Gangster Squad Review

Gangster Squad
Mickey Cohen (Penn) has LA by the balls. With the crime boss controlling police and judges, who can stop him? Answer: a team of fearless cops who go by the name of the Gangster Squad.

by Nick de Semlyen |
Published on
Release Date:

11 Jan 2013

Running Time:

113 minutes

Certificate:

15

Original Title:

Gangster Squad

Is The Untouchables untouchable? Gangster Squad director Ruben Fleischer has set out to prove not. His slick, all-star film takes the same dynamic as Brian De Palma’s Chicago classic — law-enforcers go off the books to battle a gangster on his own dirty terms — and transplants it to LA, aiming for something bigger, glitzier, nastier.
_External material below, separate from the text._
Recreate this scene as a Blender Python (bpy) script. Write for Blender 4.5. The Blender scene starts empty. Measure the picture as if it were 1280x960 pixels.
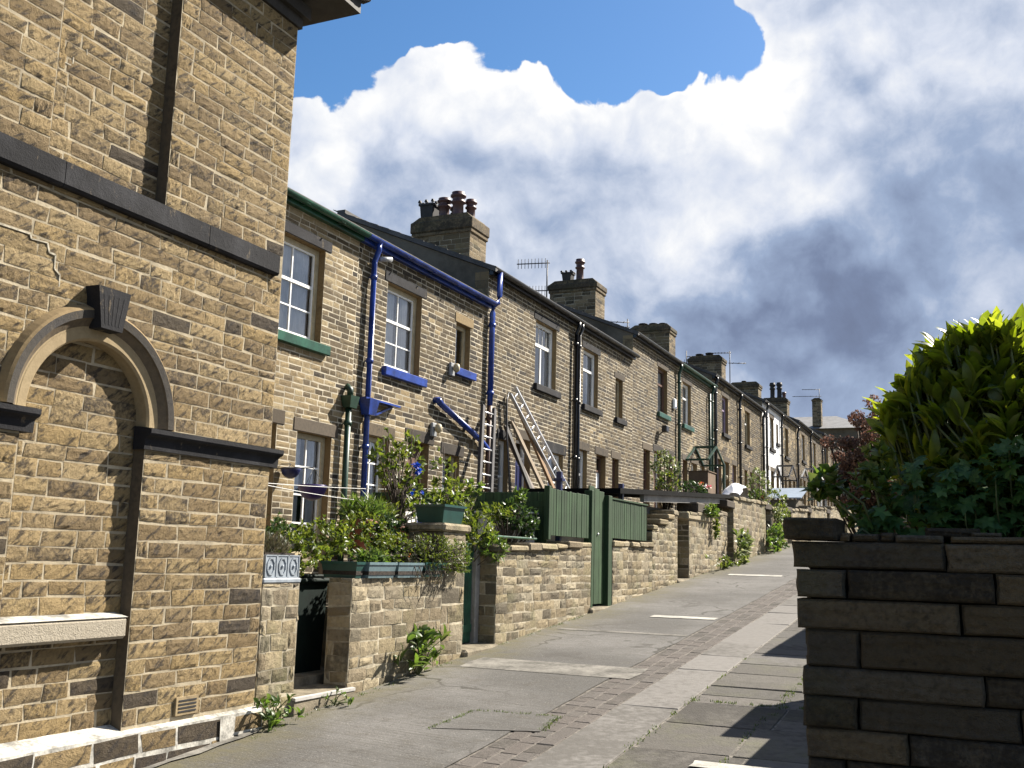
import bpy, math, random
import numpy as np
from mathutils import Vector, Matrix
random.seed(7); rng = np.random.default_rng(7)
S = bpy.context.scene
COL = S.collection
R = math.radians
ALB = .80
XA, XT = -5.5, -8.75            # alley wall line and terrace facade line

def zr(y):                      # road profile: climbs along +Y, a little gentler far off
    return -2 + .08*y if y < 33 else -2 + .08*33 + .045*(y-33)

# ------------------------------------------------------------------ materials
def NT(name):
    m = bpy.data.materials.new(name); m.use_nodes = True
    nt = m.node_tree; b = nt.nodes['Principled BSDF']
    return m, nt, b
def nd(nt, typ, **kw):
    n = nt.nodes.new(typ)
    for k, v in kw.items():
        if k.startswith('i_'):
            key = k[2:]; key = int(key) if key.isdigit() else key.replace('_', ' ')
            n.inputs[key].default_value = v
        else: setattr(n, k, v)
    return n
def lk(nt, a, b): nt.links.new(a, b)
def c4(c): return (c[0], c[1], c[2], 1)
def mix(nt, fac, a, b, mode='MIX'):
    n = nt.nodes.new('ShaderNodeMix'); n.data_type = 'RGBA'; n.blend_type = mode
    for s, v in ((0, fac), (6, a), (7, b)):
        if isinstance(v, (int, float)): n.inputs[s].default_value = v
        elif isinstance(v, tuple): n.inputs[s].default_value = c4(v)
        else: lk(nt, v, n.inputs[s])
    return n.outputs[2]
def mth(nt, op, a, b=None, c=None, clamp=False):
    n = nt.nodes.new('ShaderNodeMath'); n.operation = op; n.use_clamp = clamp
    for i, v in enumerate((a, b, c)):
        if v is None: continue
        if isinstance(v, (int, float)): n.inputs[i].default_value = v
        else: lk(nt, v, n.inputs[i])
    return n.outputs[0]
def sstep(nt, v, a, b, lo=0., hi=1.):
    n = nt.nodes.new('ShaderNodeMapRange'); n.interpolation_type = 'SMOOTHSTEP'
    lk(nt, v, n.inputs[0])
    for i, x in enumerate((a, b, lo, hi)): n.inputs[i+1].default_value = x
    return n.outputs[0]
def noise(nt, vec, scale, detail=4, rough=.55, dist=0.):
    n = nd(nt, 'ShaderNodeTexNoise'); n.inputs['Scale'].default_value = scale
    n.inputs['Detail'].default_value = detail; n.inputs['Roughness'].default_value = rough
    n.inputs['Distortion'].default_value = dist
    if vec is not None: lk(nt, vec, n.inputs['Vector'])
    return n.outputs['Fac']
def wpos(nt): return nd(nt, 'ShaderNodeNewGeometry').outputs['Position']
def bump(nt, b, h, strength, dist):
    n = nd(nt, 'ShaderNodeBump'); n.inputs['Strength'].default_value = strength
    n.inputs['Distance'].default_value = dist; lk(nt, h, n.inputs['Height'])
    lk(nt, n.outputs[0], b.inputs['Normal'])
def scaled(nt, vec, sx, sy, sz):
    n = nd(nt, 'ShaderNodeVectorMath', operation='MULTIPLY'); lk(nt, vec, n.inputs[0])
    n.inputs[1].default_value = (sx, sy, sz); return n.outputs[0]

def plain(name, col, rough=.6, var=.12, scale=9., metal=0., bmp=.0, bscale=60., coat=0., spec=.5):
    if max(col) < .6: col = tuple(c*ALB for c in col)
    m, nt, b = NT(name); p = wpos(nt)
    f = noise(nt, p, scale, 5)
    f2 = noise(nt, p, scale*7, 3)
    k = mth(nt, 'ADD', mth(nt, 'MULTIPLY', f, .7), mth(nt, 'MULTIPLY', f2, .3))
    lo = tuple(c*(1-2*var) for c in col); hi = tuple(min(1, c*(1+2*var)) for c in col)
    lk(nt, mix(nt, sstep(nt, k, .3, .7), lo, hi), b.inputs['Base Color'])
    b.inputs['Roughness'].default_value = rough; b.inputs['Metallic'].default_value = metal
    b.inputs['Specular IOR Level'].default_value = spec
    if bmp: bump(nt, b, noise(nt, p, bscale, 4), bmp, .01)
    return m

def stone_mat(name, lights, dark, soot, soot_amt=.5, scale=5., bmp=.5, bd=.012, moss=0., streak=False, rough=.9, diag=0., flake=0., bigs=.45):
    """per-stone tone attribute drives the hue, worn and sooty patches sit on top"""
    if lights[0][0] < .6:
        S_ = lambda c: tuple(x*ALB for x in c); lights = [S_(c) for c in lights]; dark = S_(dark); soot = S_(soot)
    m, nt, b = NT(name); p = wpos(nt)
    at = nd(nt, 'ShaderNodeAttribute', attribute_name='tone')
    sp = nd(nt, 'ShaderNodeSeparateColor'); lk(nt, at.outputs['Color'], sp.inputs[0])
    r, g, bl = sp.outputs
    ramp = nd(nt, 'ShaderNodeValToRGB'); lk(nt, bl, ramp.inputs[0])
    el = ramp.color_ramp.elements
    while len(el) < len(lights): el.new(.5)
    for i, c in enumerate(lights):
        el[i].position = i/(len(lights)-1); el[i].color = c4(c)
    n1 = noise(nt, p, scale, 6, .6); n2 = noise(nt, p, scale*6, 5, .65); n3 = noise(nt, p, scale*24, 3, .6)
    base = mix(nt, mth(nt, 'MULTIPLY', sstep(nt, r, .15, 1.), .75), ramp.outputs[0], dark)
    base = mix(nt, sstep(nt, n2, .35, .75, 0, .55), base, dark)
    if diag:
        ro = nd(nt, 'ShaderNodeVectorRotate', rotation_type='X_AXIS'); lk(nt, p, ro.inputs['Vector']); ro.inputs['Angle'].default_value = R(-38)
        dg = noise(nt, scaled(nt, ro.outputs[0], 8, 7, 26), 1., 4, .6); d2 = noise(nt, scaled(nt, ro.outputs[0], 20, 18, 80), 1., 3, .6)
        base = mix(nt, sstep(nt, dg, .50, .66, 0, diag), base, soot)
        base = mix(nt, sstep(nt, d2, .55, .75, 0, .5), base, dark)
    # soot / weathering
    ss = mth(nt, 'ADD', mth(nt, 'MULTIPLY', n1, .55), mth(nt, 'ADD', mth(nt, 'MULTIPLY', n2, .55), mth(nt, 'MULTIPLY', g, .55)))
    ss = mth(nt, 'ADD', ss, mth(nt, 'MULTIPLY', mth(nt, 'SUBTRACT', noise(nt, scaled(nt, p, 1, 1, .6), .55, 4, .6), .5), bigs))
    if streak:
        n4 = noise(nt, scaled(nt, p, 9, 9, .7), 1.6, 4)
        ss = mth(nt, 'ADD', ss, mth(nt, 'MULTIPLY', mth(nt, 'SUBTRACT', n4, .5), .5))
    base = mix(nt, mth(nt, 'MULTIPLY', sstep(nt, ss, .72, 1.0), soot_amt), base, soot)
    if moss:
        mo = noise(nt, p, 1.3, 5, .65)
        base = mix(nt, mth(nt, 'MULTIPLY', sstep(nt, mo, .48, .72), moss), base, (.13, .14, .045))
    if flake:
        fl = noise(nt, scaled(nt, p, 1, 1, .5), 9, 6, .7)
        base = mix(nt, sstep(nt, fl, .60, .66, 0, flake), base, (.16, .125, .08))
        base = mix(nt, sstep(nt, noise(nt, p, 2.2, 4), .45, .7, 0, .5), base, (.045, .045, .05))
    sc = mth(nt, 'ADD', mth(nt, 'MULTIPLY', n3, .5), .75)
    cc = nd(nt, 'ShaderNodeVectorMath', operation='SCALE'); lk(nt, base, cc.inputs[0]); lk(nt, sc, cc.inputs['Scale'])
    lk(nt, cc.outputs[0], b.inputs['Base Color'])
    b.inputs['Roughness'].default_value = rough; b.inputs['Specular IOR Level'].default_value = .25
    h = mth(nt, 'ADD', mth(nt, 'MULTIPLY', n2, 1.0), mth(nt, 'MULTIPLY', n3, .5))
    bump(nt, b, h, bmp, bd)
    return m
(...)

But while it’s not lacking in visual razzle-dazzle or blood, story-wise it rarely manages to shock or excite.

Where it does succeed, though, is with its villain. In The Untouchables, De Niro’s paunchy Al Capone put a baseball bat to foul use, but Sean Penn’s Mickey Cohen has even more lurid enthusiasms: dining on roast peacock, quoting Bela Lugosi’s Dracula, world-class swearing (he arrives at a raided brothel snarling, “My whole crop of cunt is ruined." Penn, wearing a prosthetic beak, has the time of his life. Behold as Cohen, in full view of the Hollywood sign, commands dogs to feast on a slain man’s innards. That’s the LA way.
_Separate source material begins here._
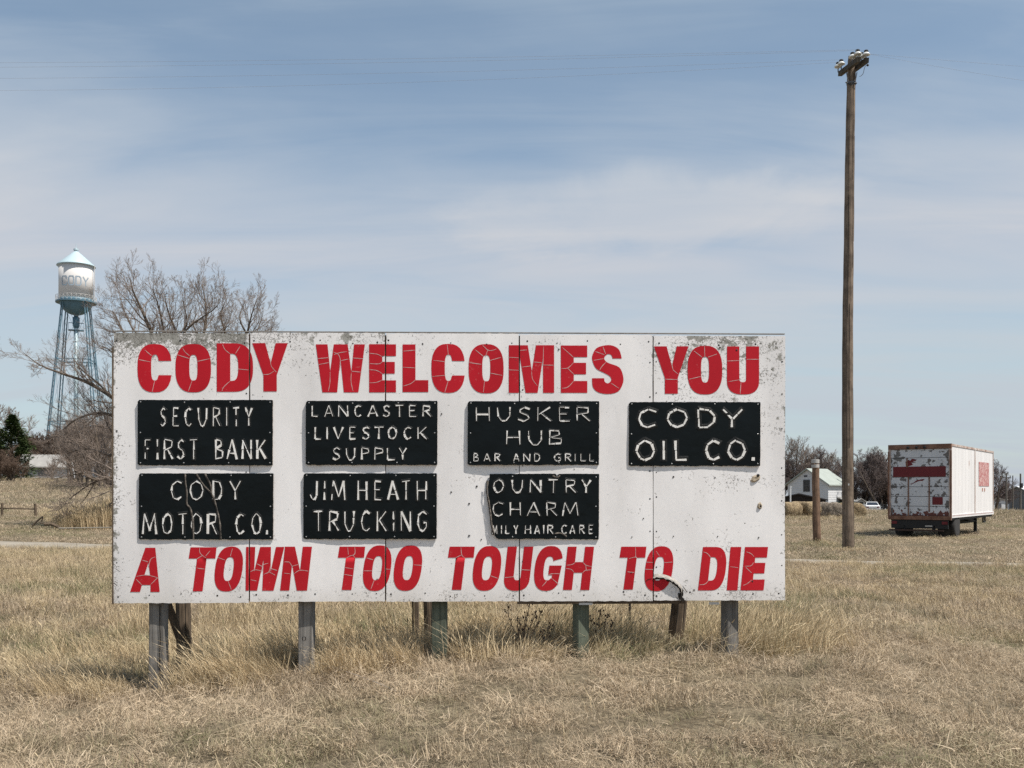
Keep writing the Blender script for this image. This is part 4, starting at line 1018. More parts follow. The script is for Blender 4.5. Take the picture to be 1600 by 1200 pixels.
# ------------------------------------------------------------------ water tower
ZT = 170.0; k = F / ZT
tb = GP(119, ZT); TA = math.atan2(-tb.x, tb.y); tw = thing('water_tower', 'white water tower with pale blue cone roof and blue legs above the trees', 'water tower', tb, TA)
M_tank = simple('tank_white', (.66, .63, .60), .85, .03, .6, stretch=(1, 1, .3), bstr=0)
M_tblue = simple('tower_pale_blue', (.46, .57, .60), .5, .12, .5, bstr=0)
M_tdb = simple('tower_blue', (.11, .205, .26), .5, .25, 1.2, bstr=0)
def zt(py): return EYE + (HY - py) / F * ZT - tb.z
def RR(w): return w / 2 / k * .935
mb = MB(); mb.smooth = True; mb.lathe([(RR(54), zt(468)), (RR(54), zt(414))], sides=48); tank = mb.build('tank', M_tank, tw)
mb = MB(); mb.smooth = True; mb.lathe([(RR(61), zt(416.5)), (RR(60), zt(415)), (RR(10), zt(394.5)), (RR(4), zt(392))], sides=40); rf = mb.build('roof', M_tblue, tw)
mb = MB(); mb.lathe([(.15, zt(393)), (.42, zt(391.5)), (.42, zt(389)), (.15, zt(388)), (.05, zt(387.5)), (.04, zt(381))], sides=12); mb.build('finial', M_tblue, tw)
mb = MB(); mb.smooth = True; mb.lathe([(RR(54) * math.cos(t), zt(468) - RR(54) * .98 * math.sin(t)) for t in [i * math.pi / 2 / 12 for i in range(12)]] + [(RR(7), zt(497))], sides=40); mb.build('bowl', M_tdb, tw)
mb = MB(); mb.lathe([(RR(54), zt(474)), (RR(64), zt(474)), (RR(64), zt(472)), (RR(54), zt(472))], sides=40); bal = mb.build('balcony', M_tdb, tw)
m2 = MB(); n = 28; rb = RR(63)
for i in range(n):
    t0 = 2 * math.pi * i / n; t1 = 2 * math.pi * (i + 1) / n
    a = (rb * math.cos(t0), rb * math.sin(t0)); b = (rb * math.cos(t1), rb * math.sin(t1))
    m2.bar((*a, zt(472)), (*a, zt(463.5)), .035, .035, (0, 1, 0)); m2.bar((*a, zt(463.5)), (*b, zt(463.5)), .045, .045); m2.bar((*a, zt(472)), (*b, zt(464)), .02, .02); m2.bar((*b, zt(472)), (*a, zt(464)), .02, .02)
tag(m2.build('railing', M_tank, bal), kind='stuff')
# riser
mb = MB(); mb.smooth = True; mb.lathe([(RR(7.5), zt(500)), (RR(7.5), .0)], sides=14); rs = mb.build('riser_pipe', M_tblue, tw)
mb = MB(); mb.smooth = True; mb.lathe([(RR(11), zt(496)), (RR(11), zt(509)), (RR(7.6), zt(513))], sides=14); mb.build('riser_collar', M_tdb, tw)
mb = MB(); mb.box(-RR(24), RR(24), -.5, .5, zt(517), zt(515.5)); mb.box(-RR(24), -RR(23), -.5, -.45, zt(515), zt(505)); mb.box(RR(23), RR(24), -.5, -.45, zt(515), zt(505)); mb.box(-RR(24), RR(24), -.5, -.46, zt(506), zt(505)); mb.build('walkway', M_tdb, tw)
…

It’s a shame the good guys are less sharply drawn. Josh Brolin gets the Kevin Costner role as soldier-turned-cop John O’Mara, putting the team together. But Brolin is lumbered with patches of dreary exposition and a no-fun wife (Mireille Enos) who doesn’t want him in harm’s way — until, without much explanation, she spins on a dime and becomes Gangster Squad cheerleader. John has the right mix of Dick Tracy jaw and wholesome air, but Brolin seems hemmed in by the character’s white-knight righteousness.

More fun is to be had with his crew. Michael Peña forms a sparky double-act with Robert Patrick; the latter’s sharpshooter, a moustachioed holdover from the Wild West era, dubbing his Mexican sidekick ‘Hopalong’ and mercilessly ribbing his takedown skills. Giovanni Ribisi is a nebbish surveillance expert, and Anthony Mackie looks good in a hat.

But the big selling-point is Ryan Gosling, who gets many of the best moments as the amusingly named Jerry Wooters. The romantic subplot between Gosling and Emma Stone (a good-time girl who’s wound up on Cohen’s arm) may seem a little bit like Crazy Stupid Love in fancy dress, but the pair’s chemistry still scorches, with writer Will Beall giving them some choice repartee:

“Let me guess: you want to take me away from all this and make an honest woman of me?”

“No, ma’am. I was just hoping to take you to bed.”

Like that chat-up line, the film ain’t subtle: Nick Nolte rasps orders as a fire-breathing police chief; folk gulp down slugs of bourbon from ever-present hip flasks; glass seems to shatter every ten-and-a-half seconds. This is crime history retold as comic-book pulp. And Fleischer, who debuted with the astonishingly self-assured Zombieland, provides enough visual élan to — just about — make you forget how well-trod these dirty streets are. It’s no LA Confidential (which featured Mickey Cohen dancing the Lindy Hop), but does have the novelty of a greenscreen-assisted car chase that plays like a ’40s Fast Five.

Another of the movie’s big set-pieces, a wholly invented shoot-out at Grauman’s Chinese Theatre, was shitcanned by Warner Bros. after the Aurora massacre and reshot as an equally ambitious showdown in Chinatown. Fortunately, it hasn’t hurt the movie: the new sequence expertly ramps up the suspense (and predictably features the sort of annoying firecracker-flinging kids who only appear in movies at very tense moments) and keeps its climactic, Tommy-gunning action clean and clear. This is proof that Fleischer’s nondescriptly directed Zombieland follow-up 30 Minutes Or Less was an unfortunate blip — if the director doesn’t get offered a big superhero movie off the back of this, we’ll be surprised.

Gangster Squad is perfectly decent entertainment: it possesses a frequently witty script, a roster of likable, cool-looking stars, fizzy choreography and Sean Penn out-hamming Mr. Pricklepants. Yet there’s the lingering feeling that this is a safe studio film as opposed to a story that was burning to be told. Every beat is hit with mechanical efficiency, rather than taking risks and roaring with ambition. Not something you’d say about a Brian De Palma film.

Sean Penn'’s not been this fun since Jeff Spicoli and there’'s plenty of rip-roaring action, but Gangster Squad proves a minor entry in the annals of LA noir.